Uma tal interpretação da mística de Silesius – utilizando o esquema de uma tríade atemporal em que Deus faz surgir de si seu oposto, uma espécie de anti-Deus, para finalmente realizar sua Divindade ao reabsorvê-lo – não serve como chave geral para decifrar o “Querubim Peregrino”. Uma contradição persiste, mas não a original – a esperança de deificação de um ser finito – que toda mística, e até mesmo toda forma de pensamento religioso, adota conscientemente.

Existe um conflito entre duas tendências irreconciliáveis. Uma delas integra o mal-individualidade no modelo de uma exteriorização do absoluto que se anula. A outra, expressa nos textos citados, vive toda experiência da individualidade como o mal absoluto, uma espécie de excrescência patológica. Ela espera, através da abnegação completa da vontade, pela imobilidade e extinção das forças da natureza, restituir ao homem sua identidade primordial e perdida com a divindade.

Ambas as variantes pressupõem a extinção da individualidade, expressando o desejo de “consumir-se em Deus” (II, 172) e a convicção de que o indivíduo separado é fundamentalmente estranho ao “todo Divino” (“O isolado não tem nada em comum com o todo” – VI, 46). Ambas pertencem à tendência “gnóstica” ou “oriental” da mística. A diferença reside em uma interpretação estática ou dinâmica do dualismo primitivo: o todo versus o indivíduo (e não o todo versus a parte), que não coincide com a oposição secundária entre mundo espiritual e material, já que o mundo individualizado compreende tanto corpos quanto almas.

A interpretação dialética é mais rica, pois torna inteligível o ato de se tornar estranho a si mesmo pela individualização, ou seja, explica a inelutabilidade da obra da criação. Na interpretação estática, essa criação é incompreensível se não se admite um dualismo fundamental e primordial do Ser, em sua acepção maniqueísta. Na interpretação dialética, o movimento do amor teopático está, de certa forma, em conformidade com a ordem da natureza, constituindo uma fase de um processo necessário, cuja fase anterior — o nascimento do mundo, o aparecimento do mal-individualidade — também é necessária para que se cumpra o destino do próprio Deus. Pode-se, então, atribuir uma “razão de ser” à existência humana, que, por ser distinta, continua a ser o elemento “mau” do ser; a humanização de Deus ganha um sentido: “Deus se torna o que eu sou agora, assume a minha humanidade: porque antes eu fui Ele, foi por isso que Ele o fez.” (V, 259).

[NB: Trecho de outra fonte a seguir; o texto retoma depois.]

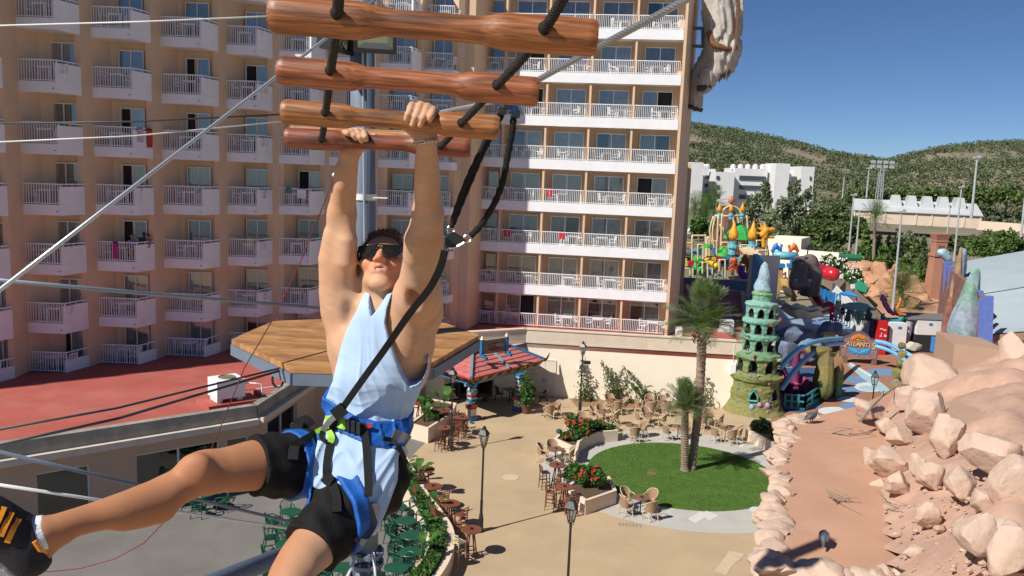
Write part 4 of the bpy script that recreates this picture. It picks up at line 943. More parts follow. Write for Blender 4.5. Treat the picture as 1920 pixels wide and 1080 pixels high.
b.add([T1+up3*.2,TR+up3*.2,back[0],back[1],TL+up3*.2],[(0,1,2,3,4)]);b.build('flat_top',mat('pale_pink_coating',(.58,.40,.38),.8,.15,2,stain=.5,stain_col=(.62,.55,.52)),PAV,PO)
b=MB();b.add([ECt,ERt,back[0]+Vector((0,0,-.9)),back[1]+Vector((0,0,-.9)),ELt],[(4,3,2,1,0)]);b.build('ceiling',TEALP,PAV,PO)
def ridge(a,c,w,m,name='ridge_cap'):b=MB();b.bar(a+up3,c+up3,w,.12);b.build(name,m,PAV,PO)
ridge(ECt,T1,.14,TEALP);ridge(lerp4(ECt,ERt,TR,T1,.5,0),lerp4(ECt,ERt,TR,T1,.5,1),.12,TEALP);ridge(lerp4(ELt,ECt,T1,TL,.45,0),lerp4(ELt,ECt,T1,TL,.45,1),.10,TEALP);ridge(ERt,TR+dFR*.2,.16,BLUEP);ridge(T1,TR+dFR*.2,.12,BLUEP)
b=MB();b.tube([ERt,ERt+dFR*.25+Vector((0,0,.08)),ERt+dFR*.42+Vector((0,0,.28)),ERt+dFR*.46+Vector((0,0,.42))],[.09,.07,.045,.015],6);b.build('upturned_tip',DARK,PAV,PO)
for a,c,n in((ECt,ERt,16),(ELt,ECt,8)):
 d=(c-a);L_=d.length;d.normalize();inw=Vector((-d.y,d.x,0));
 b=MB();b.bar(a-Vector((0,0,.01)),c-Vector((0,0,.01)),.12,.06);b.build('eave_trim',REDP,PAV,PO)
 for k in range(n):
  p0=a+d*(L_*k/n+.006)-Vector((0,0,.05))+inw*.05;p1=a+d*(L_*(k+1)/n-.006)-Vector((0,0,.05))+inw*.05;q0,q1=p0+inw*.32-Vector((0,0,.34)),p1+inw*.32-Vector((0,0,.34));b=MB()
  if k%2:b.add([p0,p1,q1,q0,p0+inw*.03,p1+inw*.03,q1+inw*.03,q0+inw*.03],[(0,1,2,3),(7,6,5,4),(0,4,5,1),(2,6,7,3),(0,3,7,4),(1,5,6,2)])
  else:
   p0,p1,q0,q1=[v+inw*.02 for v in(p0,p1,q0,q1)];b.add([p0,p1,q1,q0,p0+inw*.03,p1+inw*.03,q1+inw*.03,q0+inw*.03],[(0,1,2,3),(7,6,5,4),(0,4,5,1),(2,6,7,3),(0,3,7,4),(1,5,6,2)])
  b.build('valance_board',YELP if k%2 else mat('dark_maroon',(.10,.04,.03),.6,.2),PAV,PO)
 a2,c2=a+inw*.42-Vector((0,0,.42)),c+inw*.42-Vector((0,0,.42));b=MB();b.bar(a2,c2,.14,.16);b.build('beam',BLUEP if n==8 else TEALP,PAV,PO)
rp=random.Random(4)
def pillar(p):
 x,y=p.x,p.y;a=.78
 for c,d,m in(((x,y,.14),(.52,.52,.28),BLUEP),((x,y,.48),(.42,.42,.40),CREAMP),((x,y,.75),(.46,.46,.12),REDP),((x,y,.86),(.5,.5,.09),REDP)):
  b=MB();b.box(c,d,a);b.build('pillar_block',m,PAV,PO)
 z=.92;cols=[TEALP,mat('pale_blue_paint',(.40,.52,.56),.6),REDP,mat('pale_blue_paint',(.40,.52,.56),.6),BLUEP,CREAMP]
 for k in range(14):
  h=.086;w=rp.uniform(.26,.44);b=MB();b.box((x+rp.uniform(-.03,.03),y+rp.uniform(-.03,.03),z+h/2),(w,w,h-.006),a+rp.uniform(-.25,.25));b.build('stacked_book',cols[(k*5+k//3)%6],PAV,PO);z+=h
 b=MB();b.box((x,y,z+.06),(.5,.5,.12),a);b.build('capital',BLUEP,PAV,PO)
pillar(gz(883,788));pillar(gz(972,770))
SP0,SP1=gz(903,668,3.42),gz(949,661,3.42);sdx=(SP1-SP0).normalized();sdx.z=0;sdx.normalize();sn=Vector((sdx.y,-sdx.x,0))
r=root('porch_sign',(SP0+SP1)/2,'painted oval name sign between two blue posts on the pagoda roof','sign');so_=(SP0+SP1)/2;W_=(SP1-SP0).length
for s,p in((-1,SP0),(1,SP1)):
 b=MB();b.boxx(p+Vector((0,0,.46)),sdx*.09,sn*.09,(0,0,.50));b.boxx(p+sn*.18+Vector((0,0,.02)),sdx*.08,sn*.14,(0,0,.10));b.boxx(p+sn*.38+Vector((0,0,-.06)),sdx*.08,sn*.09,(0,0,.09));b.build('post',BLUEP,r,so_)
 b=MB();b.lathe([(.12,.97),(.12,1.0),(.085,1.04),(.09,1.08),(.04,1.15),(0,1.2)],c=p,n=10);b.build('finial',CREAMP,r,so_)
cS=so_+Vector((0,0,.50));b=MB();b.boxx(cS,sdx*(W_/2-.10),sn*.03,(0,0,.40));b.build('panel',mat('grey_brown_panel',(.20,.15,.12),.7,.15),r,so_)
def oval(rx,rz,o,m,name,n=28,a0=0,a1=2*pi,dz=0):
 b=MB();vs=[cS+sn*o+Vector((0,0,dz))]+[cS+sn*o+sdx*(rx*cos(a0+(a1-a0)*i/n))+Vector((0,0,dz+rz*sin(a0+(a1-a0)*i/n))) for i in range(n+1)];b.add(vs,[(0,i+1,i+2) for i in range(n)]);b.build(name,m,r,so_)
NAVY=mat('navy_paint',(.015,.03,.13),.5,.15);oval(W_*.37,.27,.034,mat('gold_paint',(.55,.33,.04),.5,.2),'oval_border');oval(W_*.35,.25,.038,NAVY,'oval_field');oval(W_*.33,.2,.042,mat('dark_red_paint',(.20,.03,.03),.5),'lower_field',a0=pi*1.08,a1=pi*1.92)
def sign_mat(c,dx,n_):return Matrix.Translation(c)@Matrix((dx,Vector((0,0,1)),n_)).transposed().to_4x4()
for i,ch in enumerate('KATMANDU'):
 t=(i-3.5)/3.5;m_=(YELP,YELP,YELP,mat('orange_paint',(.60,.16,.03),.5),mat('orange_paint',(.60,.16,.03),.5),CREAMP,CREAMP,CREAMP)[i]
 text_mesh('letter',ch,.26,m_,r,sign_mat(cS-so_+sn*.046+sdx*(t*W_*.29)+Vector((0,0,.06-.05*t*t)),sdx,sn),.006)
b=MB();pts=[cS+sn*.05+sdx*(W_*.3*cos(pi+pi*i/12))+Vector((0,0,-.19+.10*sin(pi+pi*i/12))) for i in range(13)];b.tube(pts,.025,5);b.build('scroll',mat('orange_paint',(.60,.16,.03),.5),r,so_)
def pot(px,py,label,h=.5,rr_=.26,plant=False):
 p=gz(px,py);r=root('plant_pot',p,label,'pot');b=MB();b.lathe([(0,0),(rr_*.65,0),(rr_,h*.9),(rr_*1.08,h*.9),(rr_*1.08,h),(rr_*.9,h),(rr_*.88,h*.92),(0,h*.9)],n=16);b.build('pot',mat('terracotta_dark',(.13,.06,.04),.7,.2),r)
 if plant:
  pts=[(random.gauss(0,.2),random.gauss(0,.2),h+abs(random.gauss(.7,.5))) for _ in range(600)];leaves('foliage',pts,.11,LEAFA,r);b=MB();b.tube([(0,0,h*.8),(.03,0,h+.5),(0,.02,h+1)],.03,6);b.build('stem',mat('brown_stem',(.12,.08,.05),.8),r)
pot(910,752,'round dark pot under the pagoda roof');pot(986,775,'terracotta pot with a leafy shrub beside the pagoda pillar',.55,.3,True)
#  ROOF FITTINGS ON THE RED TERRACE
bp=gz(430,768,DECKZ);r=root('rooftop_unit',bp,'white rooftop air unit on a red plinth','air unit');bo=bp
dr=(W2-W1).normalized().to_3d();nr=Vector((-dr.y,dr.x,0));c0=gz(425,757,DECKZ)
b=MB();b.boxx(c0+Vector((0,0,.1))+dr*.1,dr*1.15,nr*.75,(0,0,.1));b.build('plinth',REDROOF,r,bo)
b=MB();c1=c0+Vector((0,0,.78));b.boxx(c1,dr*.62,nr*.55,(0,0,.40));b.build('casing',WHITE,r,bo)
b=MB();b.boxx(c0+Vector((0,0,.30))-dr*.45,dr*.12,nr*.4,(0,0,.09));b.boxx(c0+Vector((0,0,.30))+dr*.45,dr*.12,nr*.4,(0,0,.09));b.build('foot',WHITE,r,bo)
b=MB();b.lathe([(.36,0),(.36,.05),(.33,.05),(.33,.01),(0,.01)],c=c1+Vector((0,0,.402)),n=16)
for i in range(6):a=i*pi/3;b.bar(c1+Vector((0,0,.44)),c1+Vector((.33*cos(a),.33*sin(a),.44)),.03,.012)
b.build('fan_guard',mat('rusty_grille',(.25,.22,.16),.7,.3,12),r,bo)
b=MB();q=c0+dr*1.25;b.tube([q+Vector((-.5,0,.75)),q+Vector((.1,0,.75)),q+Vector((.3,.1,.68)),q+Vector((.34,.1,.2))],.035,6);b.tube([q+nr*.2+Vector((-.4,0,.35)),q+nr*.5+Vector((1.4,.8,.42))],.02,5);b.build('pipe',WHITE,r,bo)
b=MB();q=gz(483,742,DECKZ);b.box((q.x,q.y,q.z+.15),(.4,.25,.3),.5);tag(b.build('roof_block',REDROOF),'small red block on the terrace roof beside the air unit','block')
for(a,c,w,lab,m) in(((925,622),(980,612),.05,'thin red pipe lying along the terrace edge',REDP),):
 p0,p1=gz(*a,DECKZ+.3),gz(*c,DECKZ+.35);b=MB();b.tube([p0,p1],w,6);b.box((p0 .x-.1,p0 .y,p0 .z),(.5,.3,.18),.4);tag(b.build('roof_pipe',m),lab,'pipe')
b=MB();q=gz(1363,622,DECKZ);b.box((q.x,q.y+.2,q.z+.45),(.9,.6,.7),-.1);b.box((q.x,q.y+.2,q.z+.05),(1.1,.8,.1),-.1);b.box((q.x,q.y-.14,q.z+.2),(.7,.03,.16),-.1);tag(b.build('rooftop_box',WHITE),'white ventilation box on the red terrace left of the castle','air unit')
b=MB();q=gz(1272,632,DECKZ);b.box((q.x,q.y,q.z+.35),(.4,.75,.62),-.1)
for k in range(6):b.box((q.x-.02,q.y-.38,q.z+.12+k*.09),(.34,.02,.03),-.1)
tag(b.build('air_conditioner',WHITE),'small white air conditioner at the foot of the hotel end','air conditioner')
DUCT=mat('grey_duct',(.30,.31,.35),.6,.15,3)
for k,(pts,w,lab) in enumerate((([(1345,548),(1392,548),(1400,610)],.35,'wide grey duct framing the shaded terrace'),([(1348,562),(1368,566),(1372,625)],.22,'thinner grey duct on the shaded terrace'),([(1300,528),(1402,527)],.5,'blue grey wall pipe behind the palm'))):
 b=MB();P=[gz(x,y,DECKZ+.3) for x,y in pts]
 for a,c in zip(P[:-1],P[1:]):b.bar(a,c+(c-a).normalized()*w*.49,w,w*.7,up=(0,0,1))
 tag(b.build('roof_duct',DUCT),lab,'duct')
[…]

Na interpretação estática, ao contrário, o “lado mau” do Ser, o mundo das coisas finitas e passageiras, não pode ter sua razão de ser em Deus; elas são simplesmente seu contrário e não podem ser unidas à sua existência como estágio “evolutivo”; devem, portanto, formar um segundo princípio, anti-divino, do mundo. Nesse ponto de vista, o homem se vê diante da alternativa: Deus-terra, e decide seu destino por uma escolha livre. O mundo, assim concebido, é dilacerado entre forças antagônicas e irredutíveis: o mal é tão primordial quanto o bem, e não há razão que, em referência ao bem, explique sua presença. Este é um mundo autenticamente maniqueísta, ao contrário do anterior, onde, como na metafísica de Scot Erígena, o movimento de retorno, eliminando a diferenciação das coisas, abrange igualmente o mundo inteiro que, assim como havia caído junto com o homem para fazer Deus ascender, retorna, também, sob a condução do homem, a uma divindade mais alta. Enquanto no mundo maniqueísta existe uma escolha (“Tu te tornas Deus, se amas a Deus, e terra se amas a terra” — V, 200 42), no mundo dialético, o movimento real só pode ser um, e já está inelutavelmente prejulgado pela natureza do Ser (“Queira ou não queira, temos que ser eternos” — V, 235). Neste segundo mundo, o conjunto dos seres rejeita seu pluralismo ilusório para se unir ao Ser primordial; no primeiro, o homem tem o poder de se purificar de sua natureza decaída, mas a catarse subsistente após essa purificação não desaparece, mas subsiste como mundo da pluralidade, hostil a Deus.